I would have no mercy and if pipestud wanted me to sell though him, he would have to get with the program. Knowing Steve like I do, he would balk at my plans for world domination.

 

pipestud

Lifer
Dec 6, 2012
2,010
1,749
Robinson, TX.
Ebay is pretty much recognized as the price setter in today's world.-chilly65
Actually Mike, I don't think that's even close to true. Prices of vintage tobacco - I'm talking the same blends - are all over the map on eBay on any given day. A year 2010 100g tin of Frog Morton may sell for $125 one day and $50 the next.
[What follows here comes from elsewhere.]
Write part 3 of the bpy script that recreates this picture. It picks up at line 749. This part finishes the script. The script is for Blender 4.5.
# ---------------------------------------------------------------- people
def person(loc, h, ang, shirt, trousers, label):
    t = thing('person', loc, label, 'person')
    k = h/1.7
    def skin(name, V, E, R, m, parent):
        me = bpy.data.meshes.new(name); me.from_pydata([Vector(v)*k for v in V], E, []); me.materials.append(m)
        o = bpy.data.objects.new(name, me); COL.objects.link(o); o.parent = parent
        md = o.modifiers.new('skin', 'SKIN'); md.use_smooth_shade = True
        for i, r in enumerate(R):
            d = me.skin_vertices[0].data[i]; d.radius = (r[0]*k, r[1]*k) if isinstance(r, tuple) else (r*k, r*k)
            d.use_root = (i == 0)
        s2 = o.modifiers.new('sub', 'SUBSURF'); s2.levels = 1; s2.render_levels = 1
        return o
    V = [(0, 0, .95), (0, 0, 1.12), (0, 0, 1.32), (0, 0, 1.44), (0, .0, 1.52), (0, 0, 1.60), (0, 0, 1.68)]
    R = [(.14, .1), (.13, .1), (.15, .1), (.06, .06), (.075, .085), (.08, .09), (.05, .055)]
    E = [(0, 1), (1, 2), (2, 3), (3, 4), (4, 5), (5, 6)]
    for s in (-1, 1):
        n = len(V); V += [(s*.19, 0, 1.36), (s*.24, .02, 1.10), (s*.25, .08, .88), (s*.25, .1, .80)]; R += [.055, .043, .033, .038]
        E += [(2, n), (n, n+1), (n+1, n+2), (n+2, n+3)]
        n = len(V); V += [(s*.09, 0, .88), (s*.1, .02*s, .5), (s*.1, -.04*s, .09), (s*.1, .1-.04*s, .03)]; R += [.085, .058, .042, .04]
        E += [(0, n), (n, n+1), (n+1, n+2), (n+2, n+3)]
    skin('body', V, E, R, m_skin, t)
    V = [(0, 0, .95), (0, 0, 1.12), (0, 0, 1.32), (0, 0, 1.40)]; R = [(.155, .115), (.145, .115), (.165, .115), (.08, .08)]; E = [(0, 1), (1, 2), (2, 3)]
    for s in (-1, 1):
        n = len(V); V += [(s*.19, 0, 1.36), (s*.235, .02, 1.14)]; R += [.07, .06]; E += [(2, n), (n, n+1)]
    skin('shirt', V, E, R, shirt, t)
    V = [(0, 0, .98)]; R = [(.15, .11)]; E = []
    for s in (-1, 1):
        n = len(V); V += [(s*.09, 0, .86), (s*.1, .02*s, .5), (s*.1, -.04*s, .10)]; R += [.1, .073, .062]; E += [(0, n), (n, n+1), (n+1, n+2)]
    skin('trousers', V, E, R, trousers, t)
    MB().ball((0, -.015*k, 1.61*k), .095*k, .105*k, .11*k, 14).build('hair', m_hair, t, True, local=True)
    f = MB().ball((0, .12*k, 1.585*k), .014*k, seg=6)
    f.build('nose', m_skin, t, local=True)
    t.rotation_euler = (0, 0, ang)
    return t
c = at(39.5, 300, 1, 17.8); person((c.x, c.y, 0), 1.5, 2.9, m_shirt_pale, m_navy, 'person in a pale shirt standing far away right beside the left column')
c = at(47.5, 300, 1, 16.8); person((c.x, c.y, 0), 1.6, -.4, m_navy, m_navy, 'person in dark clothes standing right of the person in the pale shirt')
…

And of course, prices being asked on a lot of the Buy it Now stuff are so outlandish that they never sell and the seller gets roasted, toasted, basted and slaughtered in pipe groups such as this one. Again, whether private websites like mine, eBay, or private sellers on pipesmagazine.com, the bottom line is what most of the members here have been saying, which basically is - "a tin is worth only what someone is willing to pay for it." One day that may be $200 for a tin of brand-X and the next day the same brand-x sells for $50. In my opinion, the recognized price setter in today's world of vintage tobaccos is the buyer, John Q. Public. We sellers can establish the prices, but it's the buyers who, in the end, establish the value, and its obvious that the value is all over the map... depending simply on what the buyer is willing to pay, today.
Pipestud
PS... and yes, Harris, I'm too old to try to dominate the world anymore. It pretty much dominates me. )-:

 

sablebrush52

The Bard Of Barlings
Jun 15, 2013
19,628
44,846
Southern Oregon
jrs457.wixsite.com
Prices of vintage tobacco - I'm talking the same blends - are all over the map on eBay on any given day.
Truer word were never spoke. I've followed prices of McClelland blends on eBay and have seen the same blend sell for wildly different amounts on the same day.
Basic economics. Buyers set the price. Tobacco is a luxury item and vintage tobacco even more so. No one is being strong armed to pay a higher price for a tin of tobacco. Value is in the eye of the beholder.